▶ **Instructions to follow**: Please print all of the material below, word for word.

(3D scene scripts)
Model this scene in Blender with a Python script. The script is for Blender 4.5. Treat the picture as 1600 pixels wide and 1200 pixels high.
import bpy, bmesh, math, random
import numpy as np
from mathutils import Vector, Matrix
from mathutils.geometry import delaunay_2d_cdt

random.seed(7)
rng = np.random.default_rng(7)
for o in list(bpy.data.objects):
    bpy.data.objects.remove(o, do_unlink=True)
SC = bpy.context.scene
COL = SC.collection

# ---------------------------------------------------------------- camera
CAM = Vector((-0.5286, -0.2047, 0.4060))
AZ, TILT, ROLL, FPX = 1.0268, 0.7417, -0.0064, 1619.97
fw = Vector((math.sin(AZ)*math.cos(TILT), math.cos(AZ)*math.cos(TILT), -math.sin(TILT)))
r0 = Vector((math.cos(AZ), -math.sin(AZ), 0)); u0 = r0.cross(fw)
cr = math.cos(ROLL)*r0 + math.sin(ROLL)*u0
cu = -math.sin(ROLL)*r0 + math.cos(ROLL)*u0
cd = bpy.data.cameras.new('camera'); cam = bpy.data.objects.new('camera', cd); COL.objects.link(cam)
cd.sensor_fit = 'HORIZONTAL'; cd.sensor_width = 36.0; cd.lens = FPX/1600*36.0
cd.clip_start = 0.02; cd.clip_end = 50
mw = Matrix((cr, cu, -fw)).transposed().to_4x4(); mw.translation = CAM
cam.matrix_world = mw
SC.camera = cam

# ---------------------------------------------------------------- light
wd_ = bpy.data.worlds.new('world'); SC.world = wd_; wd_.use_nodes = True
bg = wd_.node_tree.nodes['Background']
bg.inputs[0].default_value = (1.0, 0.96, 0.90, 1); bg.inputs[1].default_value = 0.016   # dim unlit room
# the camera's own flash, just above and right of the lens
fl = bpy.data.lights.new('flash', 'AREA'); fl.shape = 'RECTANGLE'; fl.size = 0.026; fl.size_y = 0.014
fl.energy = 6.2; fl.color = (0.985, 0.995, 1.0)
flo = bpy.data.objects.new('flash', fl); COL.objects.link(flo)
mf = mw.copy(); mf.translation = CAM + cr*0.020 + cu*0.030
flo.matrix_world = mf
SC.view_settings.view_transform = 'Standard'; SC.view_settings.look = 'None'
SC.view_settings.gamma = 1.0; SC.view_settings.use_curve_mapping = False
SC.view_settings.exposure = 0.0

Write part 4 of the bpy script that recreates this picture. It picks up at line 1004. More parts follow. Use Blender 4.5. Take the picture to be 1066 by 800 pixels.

▶ **Response to the task**:
Model this scene in Blender with a Python script. The script is for Blender 4.5. Treat the picture as 1600 pixels wide and 1200 pixels high.
import bpy, bmesh, math, random
import numpy as np
from mathutils import Vector, Matrix
from mathutils.geometry import delaunay_2d_cdt

random.seed(7)
rng = np.random.default_rng(7)
for o in list(bpy.data.objects):
    bpy.data.objects.remove(o, do_unlink=True)
SC = bpy.context.scene
COL = SC.collection

# ---------------------------------------------------------------- camera
CAM = Vector((-0.5286, -0.2047, 0.4060))
AZ, TILT, ROLL, FPX = 1.0268, 0.7417, -0.0064, 1619.97
fw = Vector((math.sin(AZ)*math.cos(TILT), math.cos(AZ)*math.cos(TILT), -math.sin(TILT)))
r0 = Vector((math.cos(AZ), -math.sin(AZ), 0)); u0 = r0.cross(fw)
cr = math.cos(ROLL)*r0 + math.sin(ROLL)*u0
cu = -math.sin(ROLL)*r0 + math.cos(ROLL)*u0
cd = bpy.data.cameras.new('camera'); cam = bpy.data.objects.new('camera', cd); COL.objects.link(cam)
cd.sensor_fit = 'HORIZONTAL'; cd.sensor_width = 36.0; cd.lens = FPX/1600*36.0
cd.clip_start = 0.02; cd.clip_end = 50
mw = Matrix((cr, cu, -fw)).transposed().to_4x4(); mw.translation = CAM
cam.matrix_world = mw
SC.camera = cam

# ---------------------------------------------------------------- light
wd_ = bpy.data.worlds.new('world'); SC.world = wd_; wd_.use_nodes = True
bg = wd_.node_tree.nodes['Background']
bg.inputs[0].default_value = (1.0, 0.96, 0.90, 1); bg.inputs[1].default_value = 0.016   # dim unlit room
# the camera's own flash, just above and right of the lens
fl = bpy.data.lights.new('flash', 'AREA'); fl.shape = 'RECTANGLE'; fl.size = 0.026; fl.size_y = 0.014
fl.energy = 6.2; fl.color = (0.985, 0.995, 1.0)
flo = bpy.data.objects.new('flash', fl); COL.objects.link(flo)
mf = mw.copy(); mf.translation = CAM + cr*0.020 + cu*0.030
flo.matrix_world = mf
SC.view_settings.view_transform = 'Standard'; SC.view_settings.look = 'None'
SC.view_settings.gamma = 1.0; SC.view_settings.use_curve_mapping = False
SC.view_settings.exposure = 0.0

Write part 4 of the bpy script that recreates this picture. It picks up at line 1004. More parts follow. Use Blender 4.5. Take the picture to be 1066 by 800 pixels.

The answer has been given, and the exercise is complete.